Ein Überangebot droht

Aufbauend auf diesen Annahmen und den Faktoren „zukünftiges Restmüllaufkommen“ und „Behandlungskapazitäten für Restabfälle“ kommt die Studie zu folgendem Ergebnis: Zurzeit besteht noch eine Kapazitätslücke an Behandlungsanlagen, die sich aus den noch vorhandenen Deponien ergibt. Diese Lücke beträgt aktuell 53 Millionen Tonnen und soll bis 2026 abgebaut sein. Danach dürfte bis 2030 ein Überangebot an Behandlungskapazitäten in Höhe von 13,6 Millionen Tonnen herrschen. Es soll bis 2035 auf 10,6 Millionen Tonnen sinken, was sich aus dem kontinuierlichen Anstieg an Abfallmengen in Verbindung mit keinem weiteren Zuwachs an Recycling erkärt.

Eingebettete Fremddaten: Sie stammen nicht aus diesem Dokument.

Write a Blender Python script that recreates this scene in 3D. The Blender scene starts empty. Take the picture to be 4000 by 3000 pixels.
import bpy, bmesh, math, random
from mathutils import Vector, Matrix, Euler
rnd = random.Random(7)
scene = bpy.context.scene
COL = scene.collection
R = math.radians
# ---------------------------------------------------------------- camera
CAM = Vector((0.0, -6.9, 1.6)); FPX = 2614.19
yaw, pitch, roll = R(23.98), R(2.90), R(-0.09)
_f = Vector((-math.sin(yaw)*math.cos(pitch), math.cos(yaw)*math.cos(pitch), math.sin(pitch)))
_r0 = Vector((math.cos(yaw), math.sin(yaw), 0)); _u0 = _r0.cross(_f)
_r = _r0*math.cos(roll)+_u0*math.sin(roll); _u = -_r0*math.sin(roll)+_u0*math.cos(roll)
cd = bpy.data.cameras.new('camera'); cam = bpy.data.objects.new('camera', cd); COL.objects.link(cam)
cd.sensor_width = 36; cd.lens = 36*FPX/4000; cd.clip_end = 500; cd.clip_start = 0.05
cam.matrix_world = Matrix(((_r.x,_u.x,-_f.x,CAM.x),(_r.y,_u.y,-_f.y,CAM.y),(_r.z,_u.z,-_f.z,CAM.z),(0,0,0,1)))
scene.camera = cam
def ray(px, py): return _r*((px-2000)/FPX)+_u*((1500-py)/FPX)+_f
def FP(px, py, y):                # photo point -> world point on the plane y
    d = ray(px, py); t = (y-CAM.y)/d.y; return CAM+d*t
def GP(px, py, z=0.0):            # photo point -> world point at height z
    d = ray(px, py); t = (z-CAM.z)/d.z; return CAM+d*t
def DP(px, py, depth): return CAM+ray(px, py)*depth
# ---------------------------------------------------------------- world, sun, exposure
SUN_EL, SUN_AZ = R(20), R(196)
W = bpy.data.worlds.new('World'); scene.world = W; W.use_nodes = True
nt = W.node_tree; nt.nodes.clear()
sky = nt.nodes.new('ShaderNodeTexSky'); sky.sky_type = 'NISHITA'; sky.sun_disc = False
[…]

Das Stadium der Überkapazität haben laut der Studie einige Staaten wie Deutschland, Schweden, Dänemark und die Niederlande bereits erreicht. Hier schafft somit jede weitere Anhebung der Recyclingquoten – den Anforderungen des Kreislaufwirtschaftspakets zufolge – zusätzlichen Bedarf an importierten Ersatzbrennstoffen oder an aus Festabfällen gewonnenen Kraftstoffen aus anderen Mitgliedstaaten.